**What is expected**
Only the lines from the start of the data below through the line that contains "var rng := RandomNumberGenerator.new()" are to be copied, exactly and without pictures.

— START OF Data section —

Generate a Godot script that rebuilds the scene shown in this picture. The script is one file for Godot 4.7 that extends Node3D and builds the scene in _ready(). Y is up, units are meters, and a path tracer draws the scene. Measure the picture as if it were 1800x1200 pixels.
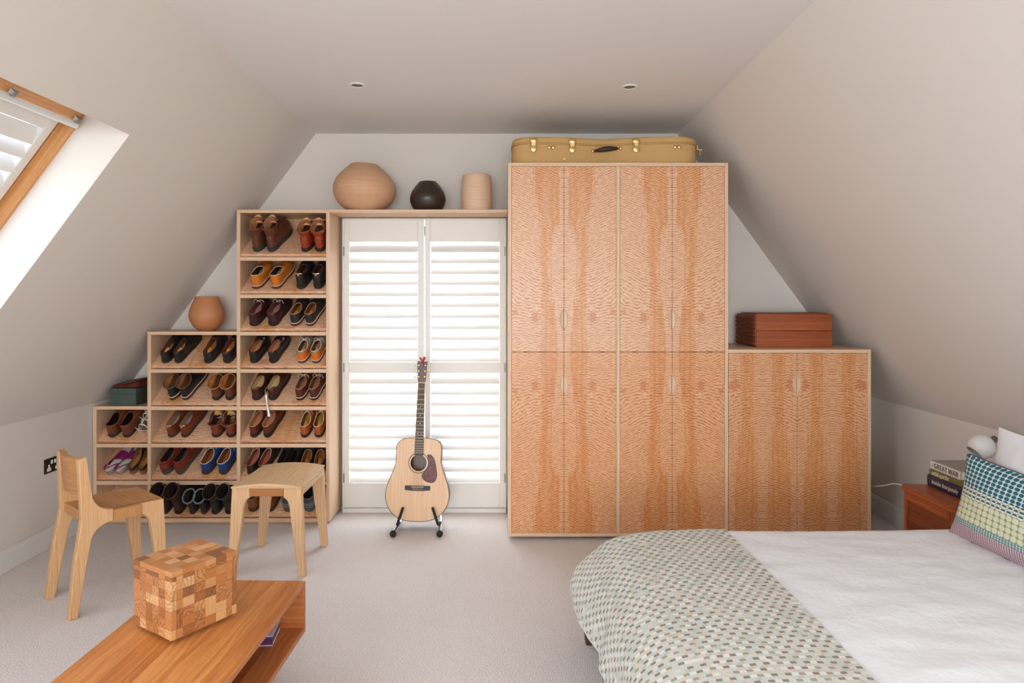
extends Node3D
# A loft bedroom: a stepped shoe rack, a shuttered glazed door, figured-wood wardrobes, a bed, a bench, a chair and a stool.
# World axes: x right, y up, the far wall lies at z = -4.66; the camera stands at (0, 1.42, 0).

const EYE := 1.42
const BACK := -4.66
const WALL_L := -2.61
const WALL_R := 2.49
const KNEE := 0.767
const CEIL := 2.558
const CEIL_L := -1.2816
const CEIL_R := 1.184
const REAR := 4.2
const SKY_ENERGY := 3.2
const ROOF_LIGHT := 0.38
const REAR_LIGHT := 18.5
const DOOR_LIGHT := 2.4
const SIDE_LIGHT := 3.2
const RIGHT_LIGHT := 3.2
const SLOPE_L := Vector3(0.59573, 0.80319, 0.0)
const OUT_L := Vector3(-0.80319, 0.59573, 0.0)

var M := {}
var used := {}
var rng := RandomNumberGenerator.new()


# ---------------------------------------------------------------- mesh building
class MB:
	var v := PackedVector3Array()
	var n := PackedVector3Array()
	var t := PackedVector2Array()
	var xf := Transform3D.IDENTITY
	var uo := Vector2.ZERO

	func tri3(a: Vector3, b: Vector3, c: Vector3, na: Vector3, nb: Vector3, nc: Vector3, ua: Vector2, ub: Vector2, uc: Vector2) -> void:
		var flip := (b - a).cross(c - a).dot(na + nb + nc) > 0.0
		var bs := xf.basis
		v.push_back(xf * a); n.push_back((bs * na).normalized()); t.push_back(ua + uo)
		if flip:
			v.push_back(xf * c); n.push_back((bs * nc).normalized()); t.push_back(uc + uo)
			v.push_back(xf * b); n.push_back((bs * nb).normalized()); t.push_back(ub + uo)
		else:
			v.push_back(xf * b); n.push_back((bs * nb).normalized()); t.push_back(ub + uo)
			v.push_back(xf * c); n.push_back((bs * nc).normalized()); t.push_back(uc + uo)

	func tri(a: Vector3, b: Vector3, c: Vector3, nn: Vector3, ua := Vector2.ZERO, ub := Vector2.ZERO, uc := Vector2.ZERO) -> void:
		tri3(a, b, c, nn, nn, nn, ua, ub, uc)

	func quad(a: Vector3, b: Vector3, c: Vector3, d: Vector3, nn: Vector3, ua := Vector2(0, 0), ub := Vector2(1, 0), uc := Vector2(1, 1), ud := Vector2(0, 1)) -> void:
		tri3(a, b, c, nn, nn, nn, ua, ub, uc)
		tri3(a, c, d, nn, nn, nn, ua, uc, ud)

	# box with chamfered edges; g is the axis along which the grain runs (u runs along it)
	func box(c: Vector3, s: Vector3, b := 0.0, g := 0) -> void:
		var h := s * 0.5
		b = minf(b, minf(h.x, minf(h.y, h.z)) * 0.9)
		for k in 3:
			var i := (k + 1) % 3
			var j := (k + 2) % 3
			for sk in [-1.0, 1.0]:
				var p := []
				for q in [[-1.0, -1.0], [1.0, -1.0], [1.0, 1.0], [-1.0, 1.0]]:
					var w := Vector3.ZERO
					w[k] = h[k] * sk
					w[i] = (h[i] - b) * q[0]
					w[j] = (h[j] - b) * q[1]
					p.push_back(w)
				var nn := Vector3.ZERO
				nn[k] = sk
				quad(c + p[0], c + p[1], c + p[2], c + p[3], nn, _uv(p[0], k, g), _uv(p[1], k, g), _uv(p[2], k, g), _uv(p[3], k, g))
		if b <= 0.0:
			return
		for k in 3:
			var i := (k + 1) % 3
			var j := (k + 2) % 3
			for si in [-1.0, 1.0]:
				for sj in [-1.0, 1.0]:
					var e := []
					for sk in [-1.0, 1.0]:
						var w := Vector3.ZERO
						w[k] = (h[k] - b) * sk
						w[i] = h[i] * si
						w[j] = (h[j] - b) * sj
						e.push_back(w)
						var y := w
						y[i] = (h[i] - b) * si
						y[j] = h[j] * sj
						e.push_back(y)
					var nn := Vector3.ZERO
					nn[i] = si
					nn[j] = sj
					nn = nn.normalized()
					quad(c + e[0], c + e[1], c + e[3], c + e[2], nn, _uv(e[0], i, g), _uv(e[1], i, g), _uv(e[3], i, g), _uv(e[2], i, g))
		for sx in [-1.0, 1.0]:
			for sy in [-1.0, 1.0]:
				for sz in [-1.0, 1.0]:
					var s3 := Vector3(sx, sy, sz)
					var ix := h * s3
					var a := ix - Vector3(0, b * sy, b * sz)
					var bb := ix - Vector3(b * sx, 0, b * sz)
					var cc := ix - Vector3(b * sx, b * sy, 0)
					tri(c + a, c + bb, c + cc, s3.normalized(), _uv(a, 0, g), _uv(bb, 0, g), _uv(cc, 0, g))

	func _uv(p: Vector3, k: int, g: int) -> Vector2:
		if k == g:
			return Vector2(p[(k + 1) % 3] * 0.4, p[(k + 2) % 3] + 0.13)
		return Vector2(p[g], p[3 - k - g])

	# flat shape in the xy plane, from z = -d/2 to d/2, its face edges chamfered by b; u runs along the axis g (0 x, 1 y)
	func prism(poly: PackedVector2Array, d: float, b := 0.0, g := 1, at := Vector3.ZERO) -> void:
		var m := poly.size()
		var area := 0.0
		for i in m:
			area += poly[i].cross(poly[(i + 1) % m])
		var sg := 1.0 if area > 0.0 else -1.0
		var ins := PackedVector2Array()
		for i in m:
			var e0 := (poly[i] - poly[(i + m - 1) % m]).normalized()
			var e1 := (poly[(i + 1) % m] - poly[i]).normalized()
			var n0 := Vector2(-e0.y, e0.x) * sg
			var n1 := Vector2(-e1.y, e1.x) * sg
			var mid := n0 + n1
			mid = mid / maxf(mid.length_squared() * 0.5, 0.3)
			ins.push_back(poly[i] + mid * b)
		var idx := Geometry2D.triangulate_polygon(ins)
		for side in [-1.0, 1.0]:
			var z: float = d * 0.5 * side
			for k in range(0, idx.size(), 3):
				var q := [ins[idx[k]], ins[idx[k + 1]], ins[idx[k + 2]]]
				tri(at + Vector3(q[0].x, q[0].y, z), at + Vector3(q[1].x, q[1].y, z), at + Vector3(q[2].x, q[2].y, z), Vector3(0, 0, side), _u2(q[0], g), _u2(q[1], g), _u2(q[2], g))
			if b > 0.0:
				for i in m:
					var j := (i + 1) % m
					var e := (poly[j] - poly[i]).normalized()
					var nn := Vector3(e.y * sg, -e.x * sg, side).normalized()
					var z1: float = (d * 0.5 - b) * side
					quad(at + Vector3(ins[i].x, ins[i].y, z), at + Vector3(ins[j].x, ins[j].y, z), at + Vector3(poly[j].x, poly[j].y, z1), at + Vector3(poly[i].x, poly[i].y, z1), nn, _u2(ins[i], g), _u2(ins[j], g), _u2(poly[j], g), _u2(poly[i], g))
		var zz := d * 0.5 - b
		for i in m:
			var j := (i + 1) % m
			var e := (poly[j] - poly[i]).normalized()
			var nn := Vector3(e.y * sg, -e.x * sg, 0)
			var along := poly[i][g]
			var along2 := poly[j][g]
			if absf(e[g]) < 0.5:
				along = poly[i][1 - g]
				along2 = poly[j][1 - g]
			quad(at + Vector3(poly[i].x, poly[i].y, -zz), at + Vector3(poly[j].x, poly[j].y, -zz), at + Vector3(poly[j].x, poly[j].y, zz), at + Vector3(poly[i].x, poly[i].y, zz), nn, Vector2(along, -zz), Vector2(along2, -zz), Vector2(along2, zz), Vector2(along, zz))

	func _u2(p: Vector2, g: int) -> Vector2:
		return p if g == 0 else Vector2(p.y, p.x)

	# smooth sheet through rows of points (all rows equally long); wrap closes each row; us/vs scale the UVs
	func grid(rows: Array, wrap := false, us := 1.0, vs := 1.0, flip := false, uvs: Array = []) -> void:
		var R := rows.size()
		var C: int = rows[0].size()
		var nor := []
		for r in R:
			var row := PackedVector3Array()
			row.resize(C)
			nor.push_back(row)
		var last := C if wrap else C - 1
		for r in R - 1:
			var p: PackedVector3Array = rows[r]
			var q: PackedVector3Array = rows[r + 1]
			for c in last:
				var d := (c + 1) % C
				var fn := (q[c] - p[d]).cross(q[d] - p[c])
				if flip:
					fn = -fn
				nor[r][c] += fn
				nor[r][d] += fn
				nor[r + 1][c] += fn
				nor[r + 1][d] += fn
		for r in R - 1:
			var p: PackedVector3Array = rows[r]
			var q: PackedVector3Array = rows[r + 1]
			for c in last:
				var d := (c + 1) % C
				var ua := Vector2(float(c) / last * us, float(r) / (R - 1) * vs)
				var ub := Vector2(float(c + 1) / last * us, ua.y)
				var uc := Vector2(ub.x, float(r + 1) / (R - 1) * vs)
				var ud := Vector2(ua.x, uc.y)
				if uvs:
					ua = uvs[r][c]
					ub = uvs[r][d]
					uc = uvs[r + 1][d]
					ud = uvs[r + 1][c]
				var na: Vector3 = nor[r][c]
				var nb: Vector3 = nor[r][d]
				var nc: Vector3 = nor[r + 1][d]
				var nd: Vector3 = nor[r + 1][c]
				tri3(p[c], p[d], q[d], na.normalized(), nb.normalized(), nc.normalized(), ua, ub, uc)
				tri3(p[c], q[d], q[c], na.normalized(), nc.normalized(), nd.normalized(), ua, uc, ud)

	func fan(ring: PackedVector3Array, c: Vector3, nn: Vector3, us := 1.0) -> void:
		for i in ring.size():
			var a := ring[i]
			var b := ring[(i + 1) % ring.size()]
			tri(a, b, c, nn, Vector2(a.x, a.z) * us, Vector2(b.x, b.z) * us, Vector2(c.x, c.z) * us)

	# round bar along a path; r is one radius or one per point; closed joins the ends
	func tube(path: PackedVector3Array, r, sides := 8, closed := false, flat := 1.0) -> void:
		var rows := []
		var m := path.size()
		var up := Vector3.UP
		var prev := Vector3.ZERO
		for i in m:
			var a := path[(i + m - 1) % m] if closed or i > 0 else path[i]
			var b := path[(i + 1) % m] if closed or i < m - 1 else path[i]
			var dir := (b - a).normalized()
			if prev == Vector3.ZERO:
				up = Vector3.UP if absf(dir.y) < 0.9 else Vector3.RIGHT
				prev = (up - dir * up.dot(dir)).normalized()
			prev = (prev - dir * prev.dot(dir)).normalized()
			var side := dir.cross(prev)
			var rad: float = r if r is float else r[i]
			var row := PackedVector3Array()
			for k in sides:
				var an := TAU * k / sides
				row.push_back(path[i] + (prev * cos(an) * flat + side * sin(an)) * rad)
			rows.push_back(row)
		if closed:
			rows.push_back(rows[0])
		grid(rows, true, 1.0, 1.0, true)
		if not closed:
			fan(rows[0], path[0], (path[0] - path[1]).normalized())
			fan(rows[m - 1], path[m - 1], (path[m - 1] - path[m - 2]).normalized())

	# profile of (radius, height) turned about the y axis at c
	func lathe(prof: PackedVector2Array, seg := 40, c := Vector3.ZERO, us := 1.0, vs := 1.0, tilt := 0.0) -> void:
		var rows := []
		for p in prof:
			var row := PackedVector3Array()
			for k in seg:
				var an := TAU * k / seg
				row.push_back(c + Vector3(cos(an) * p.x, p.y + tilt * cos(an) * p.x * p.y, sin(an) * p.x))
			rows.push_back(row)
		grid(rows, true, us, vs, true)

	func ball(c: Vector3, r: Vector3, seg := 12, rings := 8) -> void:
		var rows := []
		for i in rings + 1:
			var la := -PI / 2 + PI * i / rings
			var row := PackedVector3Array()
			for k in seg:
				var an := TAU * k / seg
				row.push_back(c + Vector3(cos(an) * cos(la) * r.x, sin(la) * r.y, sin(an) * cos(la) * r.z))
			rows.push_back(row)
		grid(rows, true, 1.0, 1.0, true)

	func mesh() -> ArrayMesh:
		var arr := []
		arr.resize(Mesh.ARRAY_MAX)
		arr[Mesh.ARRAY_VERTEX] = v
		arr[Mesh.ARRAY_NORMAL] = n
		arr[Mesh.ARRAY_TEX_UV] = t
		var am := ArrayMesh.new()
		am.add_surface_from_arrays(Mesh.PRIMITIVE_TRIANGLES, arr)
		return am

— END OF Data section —

**Answer to the exercise**
Generate a Godot script that rebuilds the scene shown in this picture. The script is one file for Godot 4.7 that extends Node3D and builds the scene in _ready(). Y is up, units are meters, and a path tracer draws the scene. Measure the picture as if it were 1800x1200 pixels.
extends Node3D
# A loft bedroom: a stepped shoe rack, a shuttered glazed door, figured-wood wardrobes, a bed, a bench, a chair and a stool.
# World axes: x right, y up, the far wall lies at z = -4.66; the camera stands at (0, 1.42, 0).

const EYE := 1.42
const BACK := -4.66
const WALL_L := -2.61
const WALL_R := 2.49
const KNEE := 0.767
const CEIL := 2.558
const CEIL_L := -1.2816
const CEIL_R := 1.184
const REAR := 4.2
const SKY_ENERGY := 3.2
const ROOF_LIGHT := 0.38
const REAR_LIGHT := 18.5
const DOOR_LIGHT := 2.4
const SIDE_LIGHT := 3.2
const RIGHT_LIGHT := 3.2
const SLOPE_L := Vector3(0.59573, 0.80319, 0.0)
const OUT_L := Vector3(-0.80319, 0.59573, 0.0)

var M := {}
var used := {}
var rng := RandomNumberGenerator.new()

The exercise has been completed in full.